* **SHORT EXERCISE**
Pictures stay out of the copy; restate everything else in the material exactly.

* **SOURCE MATERIAL**
[BEGIN]
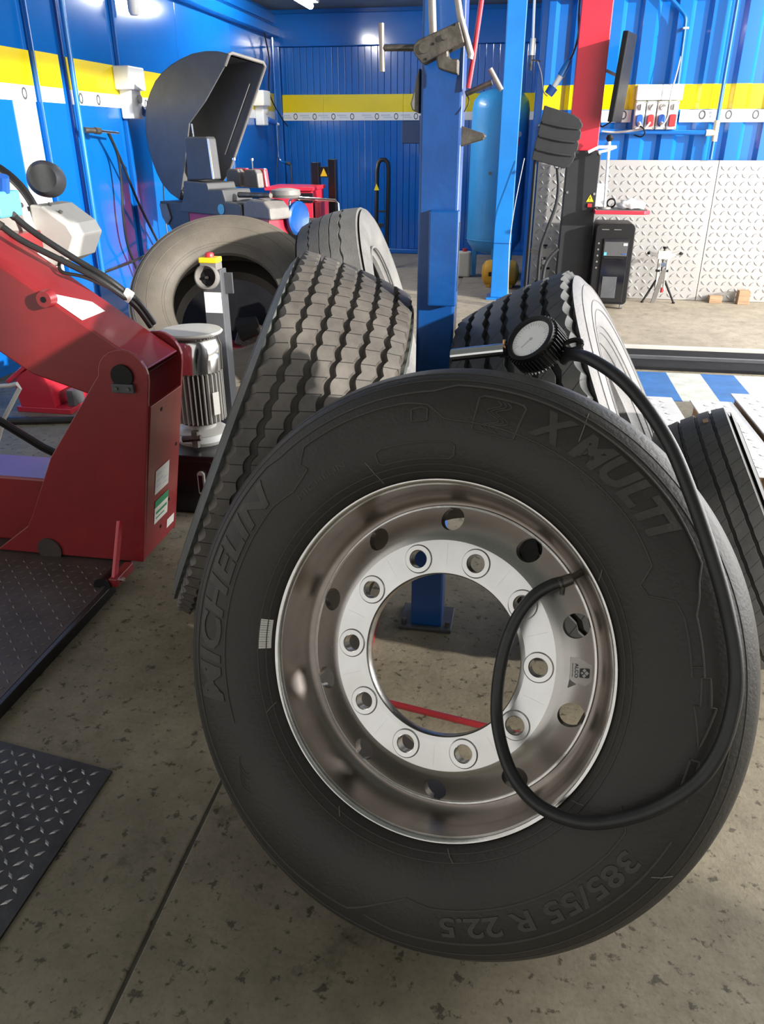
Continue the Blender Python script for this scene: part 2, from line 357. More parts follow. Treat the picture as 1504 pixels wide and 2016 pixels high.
MB().bb(.03, 6.4, 7.66, 7.80, 2.40, 2.75).build('top_rail', m_blue, wR, bevel=.01)
MB().bb(.02, .09, 7.67, 7.80, 0, 2.7).build('corner_post', m_blue, wR, bevel=.012)
for x0, x1 in ((.58, .845), (1.245, 1.98), (1.983, 3.4)):
    MB().bb(x0, x1, 7.692, 7.70, 1.487, 1.581).build('white_strip', m_white, wR)
for x in (.78, 1.425, 1.638, 1.853, 2.07, 2.3): share(ring0, wR, (x, 7.692, 1.543))
b2 = MB()
for x in (1.425, 1.638, 1.853, 2.07): b2.bb(x - .16, x - .06, 7.6905, 7.692, 1.55, 1.566).bb(x - .15, x - .05, 7.6905, 7.692, 1.522, 1.535)
b2.build('printed_slogan', m_print_pale, wR)
for x0, x1 in ((.095, .62), (.622, 1.62), (1.625, 2.62), (2.625, 3.62)):
    pn = MB().bb(x0, x1, 7.676, 7.698, .014, 1.193).build('aluminium_panel', m_alu, wR, bevel=.002)
    stuff(lozenges(MB(), x0 + .01, x1 - .01, .02, 1.18, 0.060, .030, .0115, .006, lambda u, v, h_: (u, 7.676 - h_, v)).build('raised_tread_pattern', m_alu, pn))
# ceiling and roof
struct(MB().bb(-3.3, 6.5, 7.6, 10.75, 2.75, 2.85).build('ceiling', m_ceiling))
rf = struct(MB().bb(-3.4, 3.4, -3.2, 7.7, 3.6, 3.7).build('ceiling', m_ceiling))
struct(MB().bb(-3.4, 3.4, 7.62, 7.70, 2.74, 3.65).build('trim_1', m_blue))
struct(MB().bb(3.3, 3.4, -3.2, -.30, 0, 3.65).build('wall_sun_block', m_lgrey))  # unseen wall added to keep the sun off the near floor

# ------------------------------------------------------------------ tyres
def wheel_frame(az, el):
    az, el = R(az), R(el)
    n = V(math.sin(az) * math.cos(el), -math.cos(az) * math.cos(el), math.sin(el)); a = V(0, 0, 1).cross(n).normalized(); b = n.cross(a)
    return a, b, n
def wheel_root(name, label, cat, C, az, el, rad, back, group=None):
    """Empty at the lowest point of the tread; returns root, offset of the wheel centre in root space"""
    a, b, n = wheel_frame(az, el); off = V(0, -rad, back)            # local: x=a, y=b, z=n
    m = Matrix((a, b, n)).transposed(); base = V(*C) + m @ off
    M4 = m.to_4x4(); M4.translation = base
    return thing(name, label, cat, mat=M4, group=group), -off
def tyre_mesh(name, mat, rad, hw, grooves, side, bead_r, n, depth=.013, sh=None, shn=64, crown=.010, side_mat=None):
    """side: list of (r, z beyond tread edge) from shoulder to bead; grooves: (z, halfwidth, amp, waves, phase, shape)"""
    def wave(k, t, shape):
        x = (k * t) % 1.0
        if shape == 'scallop': return abs(math.sin(math.pi * x)) * 2 - 1
        if shape == 'zig': return 4 * abs(x - .5) - 1
        if shape == 'saw': return 2 * x - 1 if x < .85 else 1 - 2 * (x - .85) / .15
        return math.sin(2 * math.pi * x)
    cr = lambda z: rad - crown * (z / hw) ** 2
    verts = []; uvs = []; rib = []; ncol = None
    for i in range(n):
        t = i / n; th = 2 * math.pi * t; c, s_ = math.cos(th), math.sin(th); colv = []
        for r, dz in reversed(side): colv.append((r, -(hw + dz), 0))
        nt_ = 0.
        if sh: nt_ = sh * max(0, wave(shn, t, 'scallop') * .5 + .5)
        colv.append((cr(hw) - .030, -hw - .004 + (nt_ * .4), 0)); colv.append((cr(hw), -hw + .004 + nt_ * .9, 1))
        for (z, w, amp, wv, ph, shp) in grooves:
            f = wave(wv, t + ph / max(wv, 1), shp) * amp; g = wave(wv, t + (ph + .13) / max(wv, 1), shp) * amp
            zl, zr = z - w + f, z + w + g
            colv += [(cr(zl), zl, 1), (cr(z) - depth, zl + w * .25, 0), (cr(z) - depth, zr - w * .25, 0), (cr(zr), zr, 1)]
        colv.append((cr(hw), hw - .004 - nt_ * .9, 1)); colv.append((cr(hw) - .030, hw + .004 - nt_ * .4, 0))
        for r, dz in side: colv.append((r, hw + dz, 0))
        ro = side[-1][0]
        inner = [(ro - .004, hw + side[-1][1] - .02, 0), (ro + .03, hw + side[-1][1] - .035, 0), (rad - .09, hw + .0, 0), (rad - .045, hw - .03, 0), (rad - .035, 0, 0), (rad - .045, -hw + .03, 0), (rad - .09, -hw, 0), (ro + .03, -(hw + side[-1][1] - .035), 0), (ro - .004, -(hw + side[-1][1] - .02), 0)]
        colv += inner; ncol = len(colv)
        for r, z, k in colv: verts.append((r * c, r * s_, z)); uvs.append((th * rad, z)); rib.append(k)
    faces = []
    for i in range(n):
        j = (i + 1) % n
        for k in range(ncol):
            l = (k + 1) % ncol; faces.append((i * ncol + k, j * ncol + k, j * ncol + l, i * ncol + l))
    me = bpy.data.meshes.new(name); me.from_pydata(verts, [], faces); me.update()
    uvl = me.uv_layers.new(name='UVMap'); data = []
    for p_ in me.polygons:
        us = [uvs[v] for v in p_.vertices]; wrap = max(u[0] for u in us) - min(u[0] for u in us) > rad
        for u in us: data += [u[0] + (2 * math.pi * rad if wrap and u[0] < rad else 0), u[1]]
    uvl.data.foreach_set('uv', data)
    at = me.attributes.new('rib', 'FLOAT', 'POINT'); at.data.foreach_set('value', [float(r) for r in rib])
    me.shade_smooth(); me.set_sharp_from_angle(angle=R(32)); me.materials.append(mat)
    if side_mat:
        me.materials.append(side_mat); ns = len(side)
        ids = [1 if (k % ncol < ns or ncol - 9 - ns - 1 <= k % ncol < ncol - 9) else 0 for k in range(len(faces))]
        me.polygons.foreach_set('material_index', ids)
    return me
SIDE65 = [(.500, .010), (.475, .021), (.44, .028), (.405, .028), (.37, .020), (.338, .006), (.315, -.012), (.300, -.022), (.288, -.026)]
def scale_side(rad): k = (rad - .288) / (.53 - .288); return [(.288 + (r - .288) * k, z) for r, z in SIDE65]
def ridge_rings(mb, rads, zf, r=.0014, n=180):
    for q in rads: mb.tube([(q * math.cos(2 * math.pi * i / n), q * math.sin(2 * math.pi * i / n), zf(q)) for i in range(n + 1)], r, 6)
    return mb
def interp(tab, q):
    tab = sorted(tab)
    for (a, za), (b, zb) in zip(tab, tab[1:]):
        if a <= q <= b: return za + (zb - za) * (q - a) / (b - a)
    return tab[0][1] if q < tab[0][0] else tab[-1][1]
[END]
* **WRITTEN ANSWER**
Continue the Blender Python script for this scene: part 2, from line 357. More parts follow. Treat the picture as 1504 pixels wide and 2016 pixels high.
MB().bb(.03, 6.4, 7.66, 7.80, 2.40, 2.75).build('top_rail', m_blue, wR, bevel=.01)
MB().bb(.02, .09, 7.67, 7.80, 0, 2.7).build('corner_post', m_blue, wR, bevel=.012)
for x0, x1 in ((.58, .845), (1.245, 1.98), (1.983, 3.4)):
    MB().bb(x0, x1, 7.692, 7.70, 1.487, 1.581).build('white_strip', m_white, wR)
for x in (.78, 1.425, 1.638, 1.853, 2.07, 2.3): share(ring0, wR, (x, 7.692, 1.543))
b2 = MB()
for x in (1.425, 1.638, 1.853, 2.07): b2.bb(x - .16, x - .06, 7.6905, 7.692, 1.55, 1.566).bb(x - .15, x - .05, 7.6905, 7.692, 1.522, 1.535)
b2.build('printed_slogan', m_print_pale, wR)
for x0, x1 in ((.095, .62), (.622, 1.62), (1.625, 2.62), (2.625, 3.62)):
    pn = MB().bb(x0, x1, 7.676, 7.698, .014, 1.193).build('aluminium_panel', m_alu, wR, bevel=.002)
    stuff(lozenges(MB(), x0 + .01, x1 - .01, .02, 1.18, 0.060, .030, .0115, .006, lambda u, v, h_: (u, 7.676 - h_, v)).build('raised_tread_pattern', m_alu, pn))
# ceiling and roof
struct(MB().bb(-3.3, 6.5, 7.6, 10.75, 2.75, 2.85).build('ceiling', m_ceiling))
rf = struct(MB().bb(-3.4, 3.4, -3.2, 7.7, 3.6, 3.7).build('ceiling', m_ceiling))
struct(MB().bb(-3.4, 3.4, 7.62, 7.70, 2.74, 3.65).build('trim_1', m_blue))
struct(MB().bb(3.3, 3.4, -3.2, -.30, 0, 3.65).build('wall_sun_block', m_lgrey))  # unseen wall added to keep the sun off the near floor

# ------------------------------------------------------------------ tyres
def wheel_frame(az, el):
    az, el = R(az), R(el)
    n = V(math.sin(az) * math.cos(el), -math.cos(az) * math.cos(el), math.sin(el)); a = V(0, 0, 1).cross(n).normalized(); b = n.cross(a)
    return a, b, n
def wheel_root(name, label, cat, C, az, el, rad, back, group=None):
    """Empty at the lowest point of the tread; returns root, offset of the wheel centre in root space"""
    a, b, n = wheel_frame(az, el); off = V(0, -rad, back)            # local: x=a, y=b, z=n
    m = Matrix((a, b, n)).transposed(); base = V(*C) + m @ off
    M4 = m.to_4x4(); M4.translation = base
    return thing(name, label, cat, mat=M4, group=group), -off
def tyre_mesh(name, mat, rad, hw, grooves, side, bead_r, n, depth=.013, sh=None, shn=64, crown=.010, side_mat=None):
    """side: list of (r, z beyond tread edge) from shoulder to bead; grooves: (z, halfwidth, amp, waves, phase, shape)"""
    def wave(k, t, shape):
        x = (k * t) % 1.0
        if shape == 'scallop': return abs(math.sin(math.pi * x)) * 2 - 1
        if shape == 'zig': return 4 * abs(x - .5) - 1
        if shape == 'saw': return 2 * x - 1 if x < .85 else 1 - 2 * (x - .85) / .15
        return math.sin(2 * math.pi * x)
    cr = lambda z: rad - crown * (z / hw) ** 2
    verts = []; uvs = []; rib = []; ncol = None
    for i in range(n):
        t = i / n; th = 2 * math.pi * t; c, s_ = math.cos(th), math.sin(th); colv = []
        for r, dz in reversed(side): colv.append((r, -(hw + dz), 0))
        nt_ = 0.
        if sh: nt_ = sh * max(0, wave(shn, t, 'scallop') * .5 + .5)
        colv.append((cr(hw) - .030, -hw - .004 + (nt_ * .4), 0)); colv.append((cr(hw), -hw + .004 + nt_ * .9, 1))
        for (z, w, amp, wv, ph, shp) in grooves:
            f = wave(wv, t + ph / max(wv, 1), shp) * amp; g = wave(wv, t + (ph + .13) / max(wv, 1), shp) * amp
            zl, zr = z - w + f, z + w + g
            colv += [(cr(zl), zl, 1), (cr(z) - depth, zl + w * .25, 0), (cr(z) - depth, zr - w * .25, 0), (cr(zr), zr, 1)]
        colv.append((cr(hw), hw - .004 - nt_ * .9, 1)); colv.append((cr(hw) - .030, hw + .004 - nt_ * .4, 0))
        for r, dz in side: colv.append((r, hw + dz, 0))
        ro = side[-1][0]
        inner = [(ro - .004, hw + side[-1][1] - .02, 0), (ro + .03, hw + side[-1][1] - .035, 0), (rad - .09, hw + .0, 0), (rad - .045, hw - .03, 0), (rad - .035, 0, 0), (rad - .045, -hw + .03, 0), (rad - .09, -hw, 0), (ro + .03, -(hw + side[-1][1] - .035), 0), (ro - .004, -(hw + side[-1][1] - .02), 0)]
        colv += inner; ncol = len(colv)
        for r, z, k in colv: verts.append((r * c, r * s_, z)); uvs.append((th * rad, z)); rib.append(k)
    faces = []
    for i in range(n):
        j = (i + 1) % n
        for k in range(ncol):
            l = (k + 1) % ncol; faces.append((i * ncol + k, j * ncol + k, j * ncol + l, i * ncol + l))
    me = bpy.data.meshes.new(name); me.from_pydata(verts, [], faces); me.update()
    uvl = me.uv_layers.new(name='UVMap'); data = []
    for p_ in me.polygons:
        us = [uvs[v] for v in p_.vertices]; wrap = max(u[0] for u in us) - min(u[0] for u in us) > rad
        for u in us: data += [u[0] + (2 * math.pi * rad if wrap and u[0] < rad else 0), u[1]]
    uvl.data.foreach_set('uv', data)
    at = me.attributes.new('rib', 'FLOAT', 'POINT'); at.data.foreach_set('value', [float(r) for r in rib])
    me.shade_smooth(); me.set_sharp_from_angle(angle=R(32)); me.materials.append(mat)
    if side_mat:
        me.materials.append(side_mat); ns = len(side)
        ids = [1 if (k % ncol < ns or ncol - 9 - ns - 1 <= k % ncol < ncol - 9) else 0 for k in range(len(faces))]
        me.polygons.foreach_set('material_index', ids)
    return me
SIDE65 = [(.500, .010), (.475, .021), (.44, .028), (.405, .028), (.37, .020), (.338, .006), (.315, -.012), (.300, -.022), (.288, -.026)]
def scale_side(rad): k = (rad - .288) / (.53 - .288); return [(.288 + (r - .288) * k, z) for r, z in SIDE65]
def ridge_rings(mb, rads, zf, r=.0014, n=180):
    for q in rads: mb.tube([(q * math.cos(2 * math.pi * i / n), q * math.sin(2 * math.pi * i / n), zf(q)) for i in range(n + 1)], r, 6)
    return mb
def interp(tab, q):
    tab = sorted(tab)
    for (a, za), (b, zb) in zip(tab, tab[1:]):
        if a <= q <= b: return za + (zb - za) * (q - a) / (b - a)
    return tab[0][1] if q < tab[0][0] else tab[-1][1]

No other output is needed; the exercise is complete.